01
Title: Crash
Author: J.G. Ballard
Blurb:
In this Hallucinatory novel, the car provides the hellish tableau in which Vaughn, a 'TV scientist' turned 'nightmare angel of the highways', experiments with erotic atrocities among crash victims, each more sinister than the last; ultimately he craves a union of blood, semen and engine coolant with Elizabeth Taylor.
Design Principles:
Threat Detection
This was my first real attempt at creating a composite image in photoshop. I was compelled to do so after reading Collapsing Bulkheads, an essay by Rick Poyner from his book Designing Pornotopia. Over the years Poyner has collected different editions of Crash, partly to see wether any publisher would ever produce a visual interpretation that achieved the concentrated power of the books brutal erotic imagery.
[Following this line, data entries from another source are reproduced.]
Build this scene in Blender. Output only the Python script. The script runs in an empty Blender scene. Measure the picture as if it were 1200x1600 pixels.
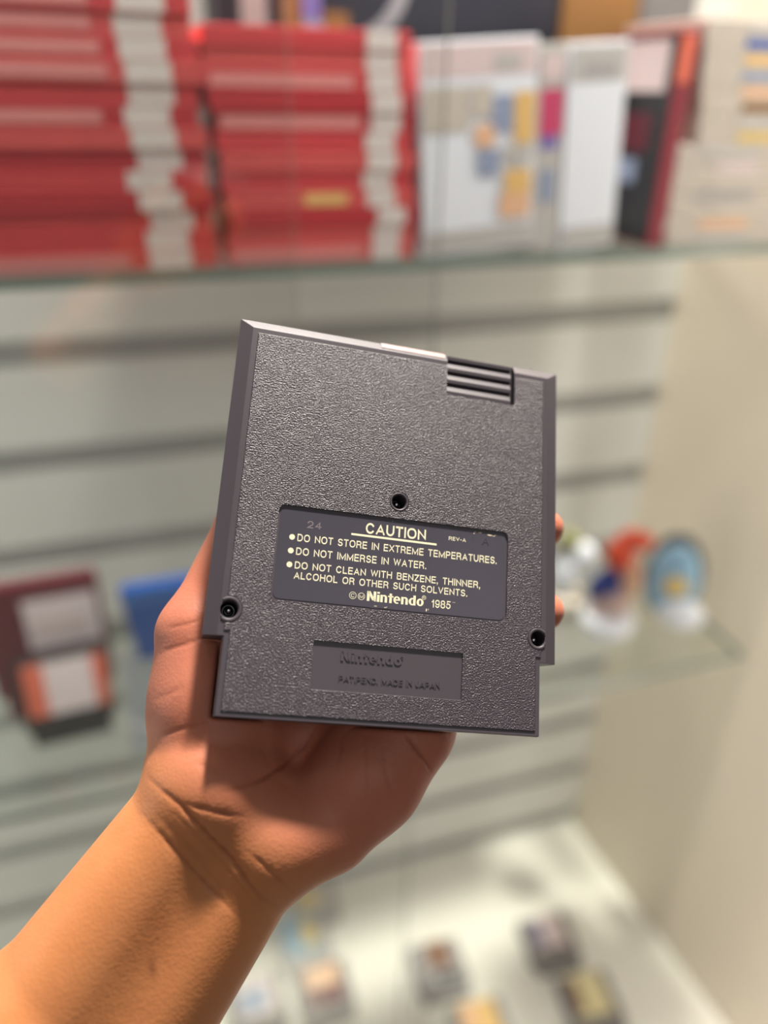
import bpy, bmesh, math, random
import numpy as np
from mathutils import Matrix, Vector

random.seed(7)
S = bpy.context.scene
COL = S.collection

# ------------------------------------------------------------------ camera
CZ = 1.55                                   # eye height of the phone, metres
F = 1202.0                                  # focal length in pixels of the 1200x1600 frame
RW = np.array([[0.9517607852238088, -0.30637774226608155, 0.01685487330328342],
               [0.13284542601409122, 0.46095367497769346, 0.8774245279860959],
               [-0.27659266168368574, -0.8328591649062893, 0.47941851334114827]])   # world -> camera axes
CP = np.array([0.0, 0.0, CZ])
cd = bpy.data.cameras.new('camera')
cam = bpy.data.objects.new('camera', cd)
COL.objects.link(cam)
cd.sensor_fit = 'VERTICAL'
cd.sensor_height = 24.0
cd.lens = 24.0 * F / 1600.0
cd.clip_start = 0.01
cd.dof.use_dof = True
cd.dof.focus_distance = 0.2565
cd.dof.aperture_fstop = cd.lens / 9.4
M = Matrix([list(r) for r in RW.T]).to_4x4()
M.translation = Vector(CP)
cam.matrix_world = M
S.camera = cam

# ------------------------------------------------------------------ world, lamps, exposure
S.view_settings.view_transform = 'Standard'
S.view_settings.look = 'None'
S.view_settings.gamma = 1.0
S.view_settings.use_curve_mapping = False
S.view_settings.exposure = 0.0
S.cycles.transparent_max_bounces = 32       # light passes the two glass doors and the glass shelves
wd = bpy.data.worlds.new('shop_light')
S.world = wd
wd.use_nodes = True
wb_ = wd.node_tree.nodes['Background']
wb_.inputs[0].default_value = (1.0, 0.95, 0.88, 1)
wb_.inputs[1].default_value = 0.12

def area(name, loc, target, sx, sy, power, col):
    l = bpy.data.lights.new(name, 'AREA')
    l.shape = 'RECTANGLE'
    l.size, l.size_y, l.energy, l.color = sx, sy, power, col
    o = bpy.data.objects.new(name, l)
    COL.objects.link(o)
    o.location = loc
    d = Vector(target) - Vector(loc)
    o.rotation_euler = d.to_track_quat('-Z', 'Y').to_euler()
    return o

area('ceiling_spot', (0.56, 0.88, CZ + 1.60), (0.0, 0.2, CZ - 0.2), 0.15, 0.15, 124.0, (1.0, 0.94, 0.86))
area('shop_ceiling_panel', (-0.35, -1.8, CZ + 1.45), (0.2, 1.0, CZ - 0.5), 0.6, 0.2, 5.0, (0.90, 0.94, 1.0))
area('shop_ceiling_panel', (0.9, -1.5, CZ + 1.3), (0.4, 1.0, CZ - 0.5), 1.2, 0.3, 4.0, (1.0, 0.96, 0.92))
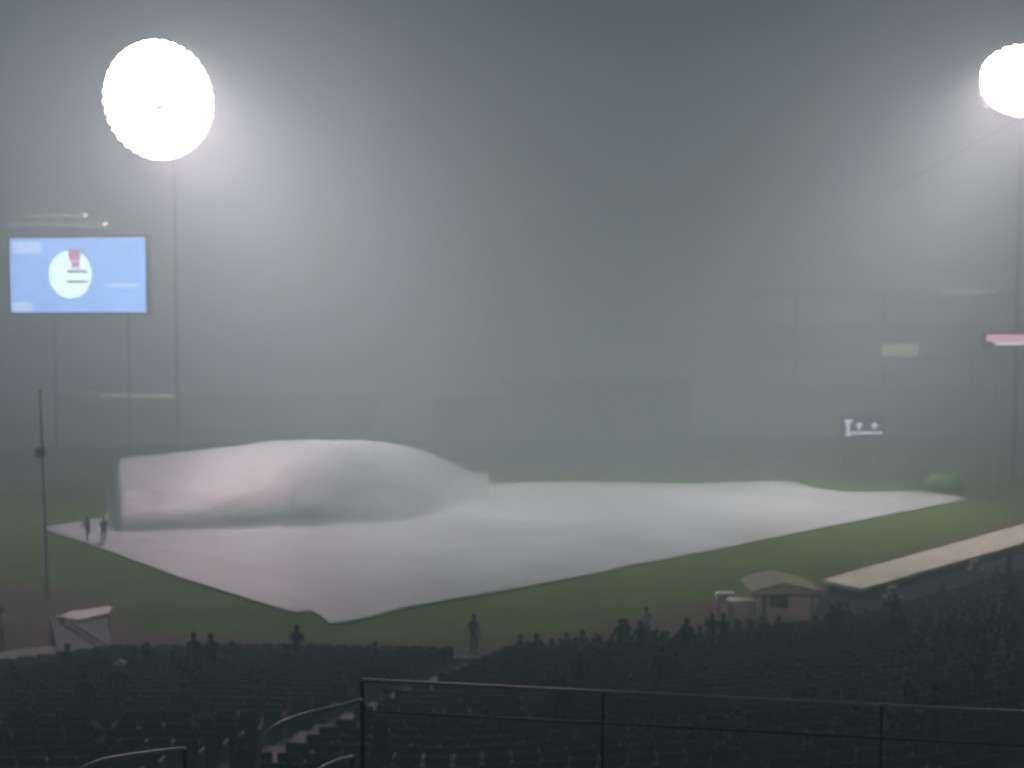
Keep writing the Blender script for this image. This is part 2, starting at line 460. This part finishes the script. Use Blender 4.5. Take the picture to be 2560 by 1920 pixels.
# distinct spectators
def place(o, p, rz=0.0, name='person'):
    o.location = p; o.rotation_euler.z = rz; o.name = name; return o
def onbowl(px, py):
    best = min(spots, key=lambda s: (s[4] - px) ** 2 + ((s[5]) - py) ** 2); return Vector((best[1], best[0] + .25, best[2]))
o = make_person('stand', M['jk_grey'], 'fold', M['white']); place(o, onbowl(109, 712)); tag(o, 'spectator in a small white hat in the dark crowd at lower left', 'person')
o = make_person('stand', M['jk_white'], 'fold'); place(o, G(646, 646, .0), .3); tag(o, 'person in a pale top standing on the track by the field wall', 'person')
o = make_person('stand', M['jk_grey'], 'down', M['jk_grey']); place(o, G(474, 655, .0), -.6); tag(o, 'person in a grey coat standing at the wall above the aisle stairs', 'person')
o = make_person('stand', M['jk_white'], 'down'); place(o, G(3, 648, 0), 2.0); tag(o, 'person in a white shirt at the left edge near the brown dirt', 'person')
# grounds crew at the tarp
o = make_person('walk', M['jk_black'], 'pull'); place(o, G(88, 543), .9); tag(o, 'grounds crew worker in dark clothing, left of the pair at the tarp corner', 'person', 'grounds crew pair at the tarp corner')
o = make_person('stand', M['jk_black'], 'pull'); place(o, G(104, 544), .5); tag(o, 'grounds crew worker in dark clothing, right of the pair at the tarp corner', 'person', 'grounds crew pair at the tarp corner')
o = make_person('crouch', M['jk_navy'], 'pull'); place(o, G(962, 496), 1.2); tag(o, 'dark grounds crew worker bending beside the far right tarp tip', 'person')
# green covered cart by the right tip
g = empty('equipment_cart', G(945, 491), 'bright green covered cart on the grass just beyond the right tip of the tarp', 'cart')
bm = NB(); bbox(bm, (0, 0, .75), (3.0, 1.3, .75), .18); bbox(bm, (-.3, 0, 1.15), (1.8, 1.1, .35), .14); obj('cover', bm, M['greenv'], g, smooth=True)
bm = NB(); box(bm, (0, 0, .36), (2.9, 1.1, .12)); tube(bm, [(1.45, 0, .36), (2.2, 0, .55), (2.5, 0, .9)], .035); obj('chassis', bm, M['darksteel'], g)
for x in (-1, 1):
    for y in (-.58, .58):
        bm = NB(); bmesh.ops.create_cone(bm, cap_ends=True, segments=20, radius1=.28, radius2=.28, depth=.16, matrix=Matrix.Translation((x, y, .28)) @ Matrix.Rotation(R(90), 4, 'X')); obj('wheel', bm, M['rubber'], g)

# ------------------------------------------------------------------ dugout at right
ZR = 1.45
d = empty('dugout', G(862, 600, 0), 'long low dugout with a cream flat roof along the right edge of the field', 'dugout')
poly = [G(822, 580, ZR), G(868, 567, ZR), G(1024, 524, ZR), G(1260, 455, ZR), G(1260, 475, ZR), G(1024, 542.5, ZR), G(862, 588.5, ZR)]
bm = NB(); slab(bm, [p - d.location for p in poly], .16); obj('roof', bm, M['roofcream'], d)
bm = NB(); slab(bm, [Vector((p.x, p.y, ZR - .17)) - d.location for p in [G(828, 581.5, ZR), G(1024, 527, ZR), G(1258, 458, ZR), G(1258, 460, ZR), G(1024, 529.5, ZR), G(832, 583, ZR)]], 1.3); obj('front_wall', bm, M['wallg'], d)
for x, y in ((893, 599), (975, 572), (1060, 548)):
    p = G(x, y, 1.0) - d.location; bm = NB(); bbox(bm, p + Vector((0, 0, .30)), (.42, .35, .60), .05); bbox(bm, p + Vector((0, 0, .08)), (.85, .6, .16), .04); obj('vent', bm, M['lightcon'], d)
o = NB(); slab(o, [G(826, 590, 1.0), G(862, 597, 1.0), G(1024, 552, 1.0), G(1260, 484, 1.0), G(1260, 506, 1.0), G(1024, 578, 1.0), G(862, 625, 1.0), G(800, 634, 1.0)], .9)
tag(obj('walkway', o, M['concrete']), kind='structure')
# photographers' shelter beside the dugout
c = empty('shelter_tent', G(785, 625, 0), 'small tan canopy shelter with a low gable roof left of the dugout', 'shelter')
cl = c.location
P = lambda px, py, y: W(px, py, y) - cl
yb = cl.y
bm = NB()
pts = [(752, 592), (784, 583), (822, 591.5)]
f_ = [P(x, y, yb) for x, y in pts]; k_ = [p + Vector((0, 2.6, 0)) for p in f_]
for a, b2, a2, b3 in ((f_[0], f_[1], k_[0], k_[1]), (f_[1], f_[2], k_[1], k_[2])):
    q = [a, b2, b3, a2]; slab(bm, q, .09)
obj('roof', bm, M['canvas'], c)
bm = NB(); slab(bm, [f_[0] + Vector((.05, -.01, -.1)), f_[2] + Vector((-.05, -.01, -.1)), f_[2] + Vector((-.05, -.06, -.1)), f_[0] + Vector((.05, -.06, -.1))], .14); obj('fascia', bm, M['canvas'], c)
for x, y0 in ((754, 594), (764, 594), (812, 593), (820, 593)):
    p = P(x, y0, yb + (.1 if x in (764, 812) else 2.3)); bm = NB(); tube(bm, [p, Vector((p.x, p.y, 0))], .06 if x != 764 else .11, 8); obj('post', bm, M['canvas'], c)
bm = NB(); a = P(770, 597, yb + .2); b2 = P(788, 608, yb + .2); box(bm, (a + b2) / 2, (abs(b2.x - a.x), .06, abs(a.z - b2.z))); obj('side_curtain', bm, M['canvas'], c)
t = empty('folding_table', G(738, 622, 0), 'small white topped table left of the tan canopy shelter', 'table')
bm = NB(); bbox(bm, (0.15, 0, 1.02), (1.15, .8, .10), .03); obj('tabletop', bm, M['white'], t)
for x in (-.35, .65):
    for y in (-.32, .32): bm = NB(); tube(bm, [(x, y, .98), (x, y, 0)], .025); obj('leg', bm, M['darksteel'], t)
t = empty('equipment_case', G(725, 615, 0), 'small white case on a stand just left of the white table', 'case')
bm = NB(); bbox(bm, (0, 0, .95), (.85, .5, .28), .05); obj('case_body', bm, M['white'], t)
for x in (-.3, .3): bm = NB(); tube(bm, [(x, 0, .82), (x, 0, 0)], .03); obj('leg', bm, M['darksteel'], t)

# ------------------------------------------------------------------ left corner: camera well
d = empty('camera_well', G(85, 650, 0), 'low dark enclosure with a pale flat roof wedge and slanting rail at the lower left', 'enclosure')
dl = d.location
bm = NB(); slab(bm, [G(x, y, 1.5) - dl for x, y in ((57, 617), (72, 611), (112, 606), (108, 613), (78, 619.5))], .10); obj('roof', bm, M['white'], d)
bm = NB(); slab(bm, [G(x, y, 1.38) - dl for x, y in ((50, 618), (70, 610), (110, 608), (107, 614), (112, 650), (60, 660))], 1.2); obj('wall', bm, M['far'], d)
bm = NB(); tube(bm, [G(62, 617, 1.55) - dl, G(112, 648, 1.55) - dl, G(119, 650, 1.5) - dl], .06); obj('slanting_rail', bm, M['lightcon'], d)
bm = NB()
for x, y in ((62, 617), (78, 627), (95, 637.5), (112, 648)):
    p = G(x, y, 1.55) - dl; tube(bm, [p, Vector((p.x, p.y, 0))], .035)
obj('rail_posts', bm, M['lightcon'], d)
o = NB(); slab(o, [G(x, y, ZF + .05) for x, y in ((-160, 664), (-20, 657), (20, 649), (60, 646), (66, 657), (58, 663), (10, 666), (-30, 675), (-160, 690))], .12)
tag(obj('walkway', o, M['lightcon']), kind='structure')
o = NB(); bbox(o, (0, 0, 0), (1.55, .6, .42), .12); q = obj('crowd_barrier_pad', o, M['yellow']); q.location = G(86, 655, 1.25)
tag(q, 'dull yellow padded barrier at the end of the pale walkway, lower left', 'pad')
# tall thin net pole on the left
p0 = G(48, 600, 0); top = W(40, 392, p0.y)
d = empty('net_pole', p0, 'tall thin dark pole rising from the dirt at the left edge', 'pole')
bm = NB(); tube(bm, [(0, 0, 0), (top.x - p0.x + .1, 0, top.z * .5), (top.x - p0.x, 0, top.z)], [.07, .055, .04], 10); obj('shaft', bm, M['far'], d)
bm = NB(); q = W(40, 452, p0.y) - p0; bbox(bm, q, (.42, .3, .45), .05); obj('junction_box', bm, M['dirt'], d)
bm = NB(); bmesh.ops.create_uvsphere(bm, u_segments=12, v_segments=8, radius=.1, matrix=Matrix.Translation(top - p0)); obj('cap', bm, M['darksteel'], d)

# ------------------------------------------------------------------ floodlights
def tower(cx, rows, Y, label, side, outline):
    """rows = list of (py, px_left, px_right)"""
    base = W(cx, 340, Y); base.z = 0
    r = empty('floodlight_tower', base, label, 'floodlight', 'stadium floodlight towers')
    topz = W(cx, rows[0][0], Y).z
    bm = NB(); tube(bm, [(0, 3.2, 0), (0, 3.2, topz)], [.20, .12], 10); obj('mast', bm, M['mastgrey'], r)
    bm = NB()
    for ri, (py, a, b) in enumerate(rows):
        pa = W(a, py, Y) - base; pb = W(b, py, Y) - base
        tube(bm, [pa + Vector((-.4, .5, 0)), pb + Vector((.4, .5, 0))], .06, 6)
    tube(bm, [(0, 3.2, W(cx, rows[4][0], Y).z), (0, .5, W(cx, rows[4][0], Y).z)], .09, 6)
    obj('cross_frame', bm, M['darksteel'], r)
    # template lamp head
    tgt = Vector((0, 77, 0)) if side < 0 else Vector((17, 78, 0)); cen = W((rows[2][1] + rows[2][2]) / 2, rows[2][0], Y)
    dr = (tgt - cen).normalized()
    q = dr.to_track_quat('-Z', 'Y')
    h0 = None; c = 0
    ccx, ccy, rx, ry, lean, ex = outline
    for ring in range(5):
        ax, ay = rx - 7 - 12 * ring, ry - 7 - 12 * ring
        if ring == 4: ax = ay = 0.5
        if ay < 0: break
        k = 1 if ring == 4 else max(4, round(2 * math.pi * math.sqrt((ax * ax + ay * ay) / 2) / (9.0 if ring == 0 else 12.5)))
        for i in range(k):
            th = 2 * math.pi * (i + .5 * (ring % 2)) / k; c_, s_ = math.cos(th), math.sin(th)
            ox = ax * math.copysign(abs(c_) ** (2 / ex), c_); oy = ay * math.copysign(abs(s_) ** (2 / ex), s_)
            p = W(ccx + ox + lean * oy, ccy + oy, Y + (.5 * (i % 2) if ring == 0 else .2)) - base
            if h0 is None:
                bm = NB(); n_ = 16; prof = [(.16, .50), (.34, .36), (.60, .05), (.66, -.12)]
                rings = [[bm.verts.new((rr * math.cos(2 * math.pi * j / n_), rr * math.sin(2 * math.pi * j / n_), zz)) for j in range(n_)] for rr, zz in prof]
                for u, v in zip(rings, rings[1:]):
                    for j in range(n_): bm.faces.new((u[j], u[(j + 1) % n_], v[(j + 1) % n_], v[j]))
                bm.faces.new(rings[0]); h = obj('lamp_head', bm, M['darksteel'], r, smooth=True)
                bm = NB(); bmesh.ops.create_circle(bm, cap_ends=True, segments=16, radius=.65, matrix=Matrix.Translation((0, 0, -.10))); obj('lens', bm, M['lens'], h)
                h0 = h
            else: h = copy_tree(h0, r)
            h.location = p; h.rotation_mode = 'QUATERNION'; h.rotation_quaternion = q; c += 1
    ld = bpy.data.lights.new('floodlight_beam', 'AREA'); ld.shape = 'ELLIPSE'; ld.size = 8; ld.size_y = 8
    ld.energy = LAMP_W * (1.0 if side < 0 else 0.95); ld.spread = R(64); ld.color = (1.0, .77, .82); lo = bpy.data.objects.new('floodlight_beam', ld); COL.objects.link(lo)
    lo.parent = r; lo.location = cen - base + dr * .8; lo.rotation_mode = 'QUATERNION'; lo.rotation_quaternion = q
    return r
EL = [(py, 158 + .10 * (py - 98) - 52 * (1 - ((py - 98) / 59) ** 2) ** .5, 158 + .10 * (py - 98) + 52 * (1 - ((py - 98) / 59) ** 2) ** .5) for py in (45.5, 57, 68.5, 80, 91.5, 103, 114.5, 126, 137.5, 149)]
tower(165, EL, 92, 'blazing white floodlight bank above the blue video board at upper left', -1, (158, 99, 55, 61, .10, 2.0))
tower(1035, [(48, 1014, 1058), (59.5, 998, 1070), (71, 987, 1078), (82.5, 984, 1083), (94, 984, 1085), (105.5, 986, 1085)], 88, 'blazing white floodlight bank cut by the right edge of the view', 1, (1033, 80, 52, 38, -.05, 2.3))

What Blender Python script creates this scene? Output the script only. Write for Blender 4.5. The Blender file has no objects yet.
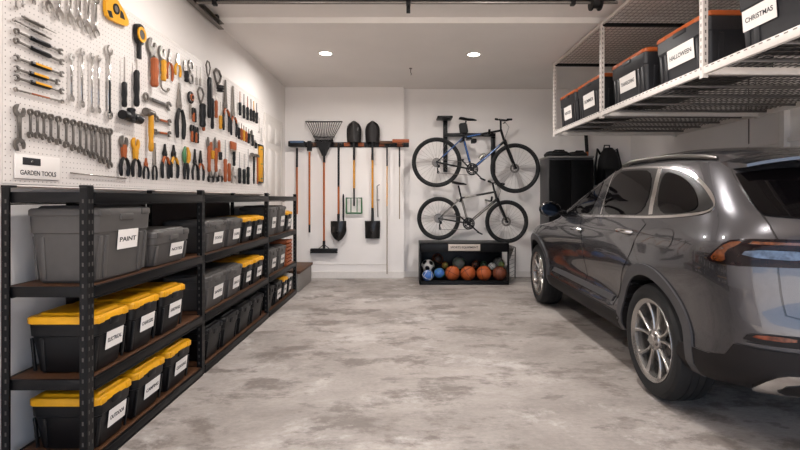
import bpy, bmesh, math, random
from math import sin, cos, pi, radians as R, atan2, hypot
from mathutils import Vector, Matrix, Euler
from mathutils.geometry import delaunay_2d_cdt
random.seed(7)
SC = bpy.context.scene
COL = SC.collection

# ------------------------------------------------------------------ camera, sky, exposure
F, VX, VY, H = 481.0, 405.0, 199.0, 1.3          # focal length (px), vanishing point, eye height
cam = bpy.data.objects.new('camera', bpy.data.cameras.new('camera'))
COL.objects.link(cam)
cam.location = (0, 0, H); cam.rotation_euler = (pi/2, 0, 0)
cam.data.sensor_width = 36; cam.data.lens = 36*F/800
cam.data.shift_x = (400-VX)/800; cam.data.shift_y = (VY-225)/800
cam.data.clip_start = 0.05
SC.camera = cam
SC.view_settings.view_transform = 'Standard'; SC.view_settings.look = 'None'
SC.view_settings.gamma = 1; SC.view_settings.use_curve_mapping = False
SC.view_settings.exposure = 0.28
w = bpy.data.worlds.new('sky'); SC.world = w; w.use_nodes = True
bg = w.node_tree.nodes['Background']
bg.inputs[0].default_value = (0.56, 0.73, 1.0, 1); bg.inputs[1].default_value = 2.0
sun = bpy.data.objects.new('sun', bpy.data.lights.new('sun', 'SUN')); COL.objects.link(sun)
sun.data.energy = 26.0; sun.data.angle = R(1); sun.data.color = (1, .95, .88); sun.rotation_euler = (R(33), 0, R(8))   # high behind the camera, on the driveway
LAMP_W = 34.0
LAMP_COL = (1.0, 0.95, 0.915)

# ------------------------------------------------------------------ materials
def lin(h):
    h = h.lstrip('#'); c = [int(h[i:i+2], 16)/255 for i in (0, 2, 4)]
    return tuple(x/12.92 if x <= .04045 else ((x+.055)/1.055)**2.4 for x in c) + (1,)
MATS = {}
def mat(name, hexc, rough=.5, metal=0, var=.08, scale=25, bump=0, coat=0, stretch=None, ior=1.45, spec=.5):
    if name in MATS: return MATS[name]
    m = bpy.data.materials.new(name); m.use_nodes = True
    nt = m.node_tree; b = nt.nodes['Principled BSDF']
    b.inputs['Roughness'].default_value = rough; b.inputs['Metallic'].default_value = metal
    b.inputs['IOR'].default_value = ior; b.inputs['Specular IOR Level'].default_value = spec
    if coat: b.inputs['Coat Weight'].default_value = coat; b.inputs['Coat Roughness'].default_value = .04
    c = lin(hexc)
    tc = nt.nodes.new('ShaderNodeTexCoord'); no = nt.nodes.new('ShaderNodeTexNoise')
    no.inputs['Scale'].default_value = scale; no.inputs['Detail'].default_value = 3
    if stretch:
        mp = nt.nodes.new('ShaderNodeMapping'); mp.inputs['Scale'].default_value = stretch
        nt.links.new(tc.outputs['Object'], mp.inputs[0]); nt.links.new(mp.outputs[0], no.inputs['Vector'])
    else: nt.links.new(tc.outputs['Object'], no.inputs['Vector'])
    r = nt.nodes.new('ShaderNodeValToRGB')
    r.color_ramp.elements[0].position = .3; r.color_ramp.elements[1].position = .7
    r.color_ramp.elements[0].color = tuple(x*(1-var) for x in c[:3])+(1,)
    r.color_ramp.elements[1].color = tuple(min(1, x*(1+var)) for x in c[:3])+(1,)
    nt.links.new(no.outputs[0], r.inputs[0]); nt.links.new(r.outputs[0], b.inputs['Base Color'])
    if bump:
        bp = nt.nodes.new('ShaderNodeBump'); bp.inputs['Strength'].default_value = bump
        bp.inputs['Distance'].default_value = .002
        nt.links.new(no.outputs[0], bp.inputs['Height']); nt.links.new(bp.outputs[0], b.inputs['Normal'])
    MATS[name] = m
    return m
def emis(name, col, s):
    m = bpy.data.materials.new(name); m.use_nodes = True
    b = m.node_tree.nodes['Principled BSDF']
    b.inputs['Emission Color'].default_value = col; b.inputs['Emission Strength'].default_value = s
    MATS[name] = m; return m
def N(nt, t, **kw):
    n = nt.nodes.new(t)
    for k, v in kw.items(): setattr(n, k, v)
    return n
def math_node(nt, op, a, b=None):
    n = N(nt, 'ShaderNodeMath', operation=op)
    for i, v in enumerate((a, b)):
        if v is None: continue
        if isinstance(v, (int, float)): n.inputs[i].default_value = v
        else: nt.links.new(v, n.inputs[i])
    return n.outputs[0]
def dotted(name, hexc, hexd, px, py, rad, axes=(1, 2), rough=.5, fade=.0):
    """a sheet with a regular grid of small round holes (object space)"""
    m = mat(name, hexc, rough, var=.02, scale=3); nt = m.node_tree; b = nt.nodes['Principled BSDF']
    base = b.inputs['Base Color'].links[0].from_socket
    tc = N(nt, 'ShaderNodeTexCoord'); sp = N(nt, 'ShaderNodeSeparateXYZ'); nt.links.new(tc.outputs['Object'], sp.inputs[0])
    q = []
    for ax, p in zip(axes, (px, py)):
        f = math_node(nt, 'FRACT', math_node(nt, 'ADD', math_node(nt, 'DIVIDE', sp.outputs[ax], p), 100.0))
        d = math_node(nt, 'MULTIPLY', math_node(nt, 'SUBTRACT', f, .5), p)
        q.append(math_node(nt, 'MULTIPLY', d, d))
    s = math_node(nt, 'LESS_THAN', math_node(nt, 'SQRT', math_node(nt, 'ADD', q[0], q[1])), rad)
    mx = N(nt, 'ShaderNodeMix', data_type='RGBA'); nt.links.new(s, mx.inputs[0]); nt.links.new(base, mx.inputs[6])
    mx.inputs[7].default_value = lin(hexd); nt.links.new(mx.outputs[2], b.inputs['Base Color'])
    return m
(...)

'This is rich and provocative source material for designers and illustrators. How to visualize a piece of writing which is prepared to be, in Ballard's words, "openly pornographic" as a literary stratagem? On the whole, though, image makers have been defeated by Crash.'
I wanted to make something semantically charged. Inspiration came in the form of a train journey home one day. I noticed that a building outside Leeds train station had a slanted roof that looked like two facing Interflora logos, or so it seemed to me at the time. I realised later they were in fact, more reminiscent of car hood ornaments.
I chose two very well known models of luxury car for this illustration: Jaguar and Rolls Royce. Through research I discovered that the Rolls Royce mascot is better known as the Spirit of Ecstasy. Designed by Charles Sykes, it is in the form of a woman leaning forwards with her arms outstretched behind and above her. Billowing cloth running from her arms to her back resemble wings. She looks angelic in stainless steel, like some highly buffed Hollywood award. She stands 3 inches tall and, for safety, she is mounted on a spring-loaded mechanism designed to retract instantly into the radiator shell if struck from any direction.
I can only think of three kinds of ecstasy; Sexual, religious and chemical. Crash is obviously concerned with sexual ecstasy and Ballard himself described it as 'psychopathic hymn', and two out of three ain't bad.
If the Spirit of Ecstasy represents The character of Vaughan; a 'nightmare angel of the highways' the Jaguar represents bestial sexual, predatory aggression. It lunges forward, aiming straight for the jugular. It is also patently phallic in juxtaposition to the idealised femininity of Eleanor Velasco Thornton's simulacrum. Both are objects of fetishism as material objects and status symbols.
'Pinned to the walls and lying on benches among the enamel panels were hundreds of photographs... Most of them were crude frontal pictures of motor-cars and heavy vehicles involved in highway collisions... at first glance no recognizable human figures appeared in these photographs, but on the wall above the metal sink beside the window there were the enlarged prints of six middle aged women...'
pg 76
The extract above provided the theme for the composition; a photomontage 'where
any demand, any possibility, whether for life-styles, travel, sexual roles and identities, can be satisfied instantly.' A hallucinogenic blurring of documentary photography - of fact - with fiction.
The two photos are angled in such a way as to create a chicane which zig-zags through the composition. In the center a flare of light serves as both a vanishing point on the false horizon and light bouncing off a car which is speeding toward the viewer. In the final printed version on silver acetate (to emulate a stainless steel chassis), light literally bounces off this point and can dazzle the reader creating a slight frisson . The outer concentric circles of the solar flare become an ovum which is penetrated by a vector illustration of an electrified sperm, in the background a female pubis is discernible, pinned to the wall with a tack. A plane descends from above, on a road in the clouds. A wiper-blade etches out a curve of condensation on steamy windows and below shattered glass is covered in oil/ engine coolant/ blood. The use of vivid rainbow colours accentuate the flare and is reminiscent of petrol or oil on wet tarmac. A crumple zone of paper merges with the clouds.
On the spine, a free transformation of a single column of pixels is stretched out to create a speed blur and finally a tummy band is placed around the the cover. This band acts as a police incident cordon - the kind that have passing motorists rubber-necking to catch a glimpse of a car accident. It covers the more graphic part of the image which could be deemed inappropriate for in-store display. It also increases the visibility and legibility of the number plate inspired title which collides with the covers edges.
I'm happy to say that the ink applied to the final print is easily scuffed and scratched, grubby finger marks render the shine lack lustre; already the cover has begun its journey toward the scrap heap.